Yesterday, George W. Bush spoke at the United Nations. His speech sounded very familiar, primarily because it is essentially the same speech he gave five years ago and multiple times in the last two weeks. Although the speech was delivered to the world body, it was fairly clear that the real intended audience was the United States: the terra-terra-terra motif was strong, as was the unstated justification for the Iraq War (freedom for the Middle East imposed by the barrel of a gun). From the NY Times:

Mr. Bush also defended his foreign policy, exhorting the world leaders in attendance to join with him in his goal of transforming the Middle East by pushing for democracy there.

“From Beirut to Baghdad, people are making the choice for freedom,” Mr. Bush said. “And the nations gathered in this chamber must make a choice, as well: will we support the moderates and reformers who are working for change across the Middle East, or will we yield the future to the terrorists and extremists?"
[Note: a transcript of the speech is located here.]

It is unlikely that the world is going to believe this speech any more than it has the past speeches. It will be seen as just one more piece of evidence that our Emperor refuses to have anything to do with reality. I suspect that this piece from Financial Times Deutschland could just as well have been written for today's edition as for the date of its publication (September 12, 2006).

Clearly nothing new ever occurs to George W. Bush. On the fifth anniversary of the 9/11 terror attacks the U.S. President gave his old standard Why-We-Have-to-Hold-Firm speech with the old familiar argument: America has been attacked and has to carry the battle to the terrorists.

The best remedy for terrorism is freedom and democracy, therefore young Americans must fight and die in Iraq. Every failure strengthens the terrorists and leads to further attacks. And he addresses Osama bin Laden in the usual way: We'll catch you, he says to the terrorist, a threat that, after a five-year chase, sounds a bit comical.
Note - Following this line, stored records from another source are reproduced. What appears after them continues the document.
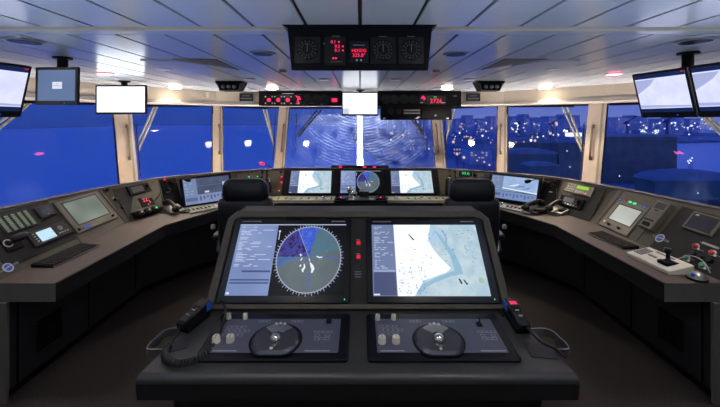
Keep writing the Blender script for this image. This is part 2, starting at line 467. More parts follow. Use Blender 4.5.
# ------------------------------------------------------------------ outside: sky, water, harbour, wipers
wd = bpy.data.worlds.new('dusk'); SC.world = wd; wd.use_nodes = True; nt = wd.node_tree
bg = nt.nodes['Background']
tc = nt.nodes.new('ShaderNodeTexCoord'); sp = nt.nodes.new('ShaderNodeSeparateXYZ'); nt.links.new(tc.outputs['Generated'], sp.inputs[0])
def ramp(stops):
    r = nt.nodes.new('ShaderNodeValToRGB'); els = r.color_ramp.elements
    while len(els) < len(stops): els.new(0.5)
    for e, (p, c) in zip(els, stops): e.position = p; e.color = (*S(*c), 1)
    return r
mz = nt.nodes.new('ShaderNodeMapRange'); mz.inputs['From Min'].default_value = -0.2; mz.inputs['From Max'].default_value = 0.4
nt.links.new(sp.outputs['Z'], mz.inputs['Value'])
rl = ramp([(0.0, (25, 52, 130)), (0.333, (34, 68, 160)), (0.50, (40, 78, 180)), (1.0, (40, 74, 185))])
rr = ramp([(0.0, (52, 76, 150)), (0.333, (104, 120, 194)), (0.40, (92, 112, 198)), (0.62, (64, 92, 196)), (1.0, (44, 74, 186))])
nt.links.new(mz.outputs[0], rl.inputs[0]); nt.links.new(mz.outputs[0], rr.inputs[0])
mxx = nt.nodes.new('ShaderNodeMapRange'); mxx.inputs['From Min'].default_value = -0.35; mxx.inputs['From Max'].default_value = 0.25; mxx.interpolation_type = 'SMOOTHSTEP'
nt.links.new(sp.outputs['X'], mxx.inputs['Value'])
mix = nt.nodes.new('ShaderNodeMix'); mix.data_type = 'RGBA'
nt.links.new(mxx.outputs[0], mix.inputs['Factor']); nt.links.new(rl.outputs[0], mix.inputs['A']); nt.links.new(rr.outputs[0], mix.inputs['B'])
nt.links.new(mix.outputs['Result'], bg.inputs['Color']); bg.inputs['Strength'].default_value = 1.0

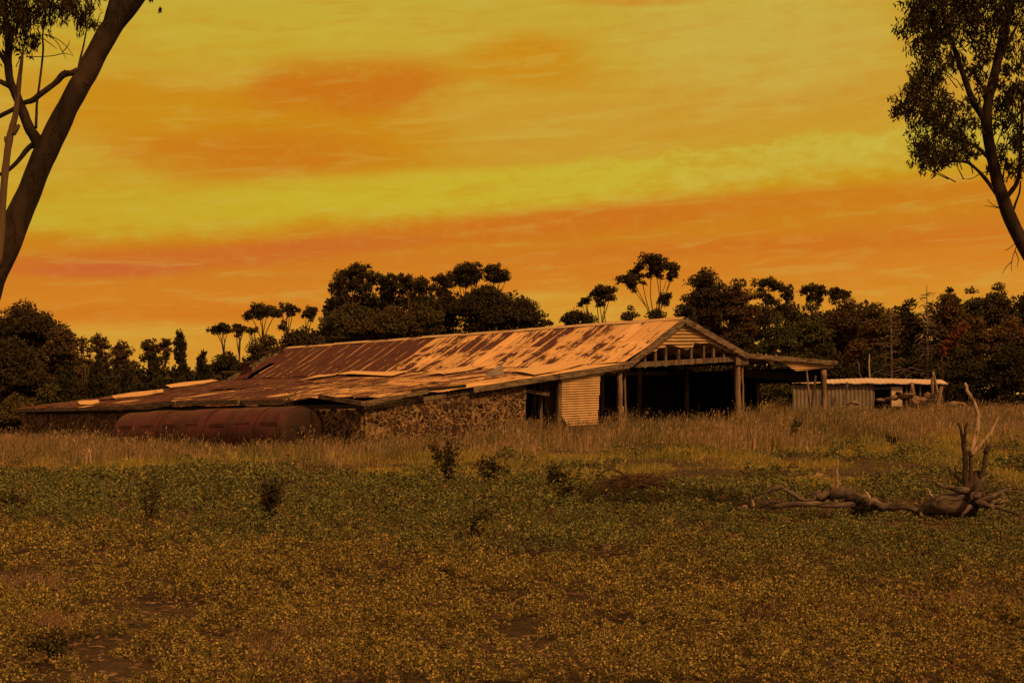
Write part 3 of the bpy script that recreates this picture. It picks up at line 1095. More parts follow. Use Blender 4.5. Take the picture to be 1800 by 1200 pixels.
# hanging door panel of ribbed iron left of the bay
pl, pr = on_front(984, 700)[0], on_front(1051, 700)[0]
cs = list(np.linspace(pl, pr, 40))
pan_bot = interp([(pl, on_front(984, 731)[1]), (on_front(996, 740)[0], on_front(998, 750)[1]), (on_front(1046, 748)[0], on_front(1046, 746)[1]), (pr, on_front(1051, 670)[1])])
lap_panel(cs, -0.10, 0.100, 0.055, lambda s: roof_z(s) - 0.08, lambda s: max(pan_bot(s), on_front(984, 757)[1]), 'ribbed_panel', 'clad', 8, 'pale ribbed iron panel hanging beside the open bay')
m_ = MB()
m_.bar(sw(pl - 0.12, -0.02, T(*sw(pl, 0, 0).xy) - 0.1), sw(pl - 0.05, -0.02, roof_z(pl) - 0.1), 0.16, 0.16)
m_.build('post', 'timber', shed)
# scrap of cladding between panel and bay
cs = list(np.linspace(on_front(1040, 655)[0], on_front(1094, 645)[0], 20))
lap_panel(cs, -0.06, 0.15, 0.05, lambda s: roof_z(s) - 0.08, lambda s: roof_z(s) - 0.30 - 0.05 * math.sin(s * 9), 'cladding_scrap', 'clad', 9)

# tie beam and studs
bl, br = on_front(1112, 639), on_front(1306, 626)
m_ = MB()
m_.bar(sw(bl[0], 0.06, bl[1] - 0.06), sw(br[0], 0.06, br[1] - 0.1), 0.14, 0.22)
m_.build('tie_beam', 'timber', shed)
for px_, top in ((1133.5, 622), (1152, 616), (1170, 607), (1193, 606), (1215, 604), (1237, 601), (1254, 604), (1272, 613)):
    s0, z0 = on_front(px_, top - 4)
    f = (s0 - bl[0]) / (br[0] - bl[0])
    zb = bl[1] + (br[1] - bl[1]) * f - 0.22
    m_ = MB()
    m_.bar(sw(s0, 0.02, zb), sw(s0, 0.02, min(z0 + 0.5, roof_z(s0) - 0.1)), 0.10, 0.12, up=U)
    m_.build('gable_stud', 'timber', shed)


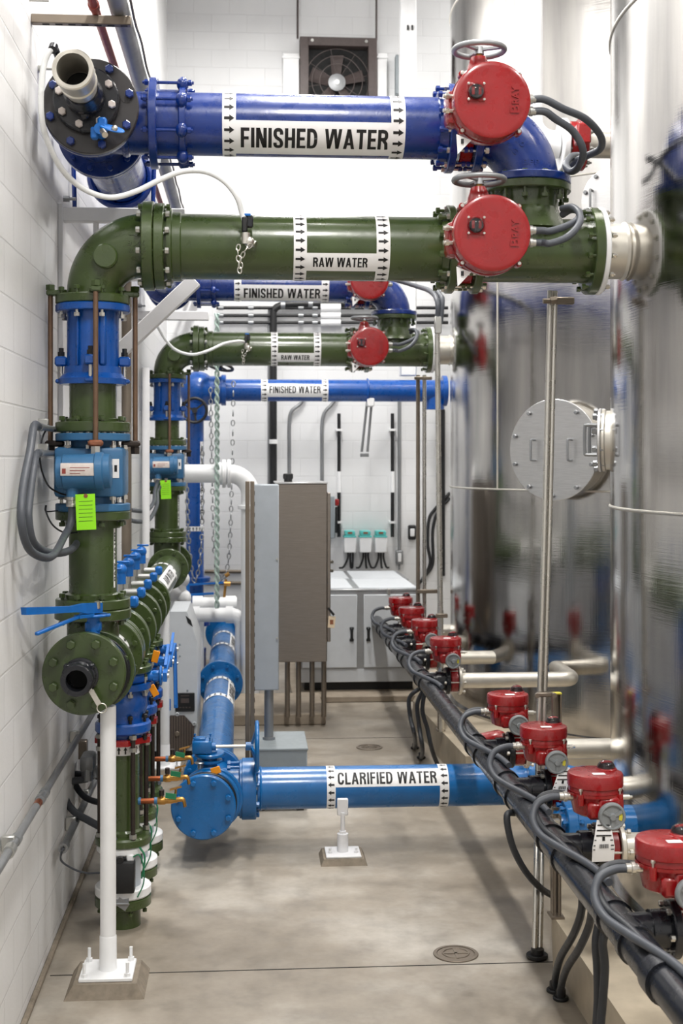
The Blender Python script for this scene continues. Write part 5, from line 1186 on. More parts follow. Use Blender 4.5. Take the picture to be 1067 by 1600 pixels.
b = MB(); b.tube([P(427, 760, 15.2), P(427, 650, 15.2), P(427, 500, 15.2), P(428, 485, 15.2), P(440, 477, 15.2), P(470, 475, 15.2), P(600, 475, 15.2)], .042, 14, 6); b.build('barrel', 'black', t)
for px, py in ((427, 690), (427, 560), (442, 477), (485, 475)):
    q_ = P(px, py, 15.2); MB().cyl(q_-Vector((.0, 0, .025)) if px == 427 else q_-Vector((.025, 0, 0)), q_+Vector((0, 0, .025)) if px == 427 else q_+Vector((.025, 0, 0)), .05, 14).build('coupling', 'white' if py in (690,) else 'dull', t)
for k, py in enumerate((481, 493, 504)):
    t = thing('conduit_run', ['topmost', 'middle', 'lowest'][k]+' of three thin dark horizontal lines on the rear wall with a white sleeve', 'pipe', P(340, py, 15.2), 'thin horizontal lines on the rear wall')
    b = MB(); b.cyl(P(338, py, 15.2), P(700, py, 15.2), .02, 10); b.build('line', 'black', t)
    MB().cyl(P(501, py, 15.18), P(532, py, 15.18), .036 if k else .05, 12).build('sleeve', 'white', t)
    for px in (345, 392, 470, 492): q_ = P(px, py, 15.2); MB().cyl(q_-Vector((.03, 0, 0)), q_+Vector((.03, 0, 0)), .028, 10).build('coupling', 'dull', t)
# pipe hanger under the rear finished water pipe
t = thing('hanger_rods', 'pair of thin steel hanger rods converging below the rear FINISHED WATER pipe', 'bracket', P(572, 660, 14.9))
b = MB(); b.cyl(P(574, 624, 14.2), P(565, 706, 14.2), .014, 8); b.cyl(P(581, 624, 14.2), P(574, 706, 14.2), .014, 8); b.box(P(569.5, 711, 14.2), (.09, .05, .04), bev=.005); b.build('rods', 'dull', t)
b = MB(); b.box(P(578, 629, 14.15), (.075, .2, .09), bev=.008); b.build('clamp', 'white', t)
# fan
t = thing('exhaust_fan', 'square dark framed exhaust fan high on the rear wall behind the FINISHED WATER pipe', 'fan', P(528, 120, 15.25))
yv = 15.22; xa, xb = X(468, yv), X(588, yv); zt = Z(60, xa, yv); zm = zt-.98; xm = (xa+xb)/2; s_ = (xb-xa)
b = MB()
for sx in (-1, 1): b.box((xm+sx*(s_/2-.05), yv, (zt+zm)/2), (.1, .16, zt-zm), bev=.006)
b.box((xm, yv, zt-.05), (s_-.19, .16, .1), bev=.006); b.box((xm, yv, zm+.05), (s_-.19, .16, .1), bev=.006); fr = b.build('frame', 'gunmetal', t)
for sx in (-.68, .72): MB().cyl((xm+sx*s_/2, yv-.08, zt-.045), (xm+sx*s_/2, yv-.095, zt-.045), .018, 10).build('bolt', 'steel', fr)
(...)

In theory, Bush's line of reasoning, which he has repeated more or less verbatim for years, isn't entirely wrong and has a certain internal logic. In practice, it has long since been proven unsuitable as a strategy in the battle against Islamic terror, or as a justification for the Iraq War. That Bush continues to rattle this off proves yet again that for the President, reality is an uncomfortable parallel universe, one with which he prefers not to come into contact.
[Emphasis added].

It's kind of embarrassing: the rest of the world has figured this out, but between 35% and 40% of Americans still haven't.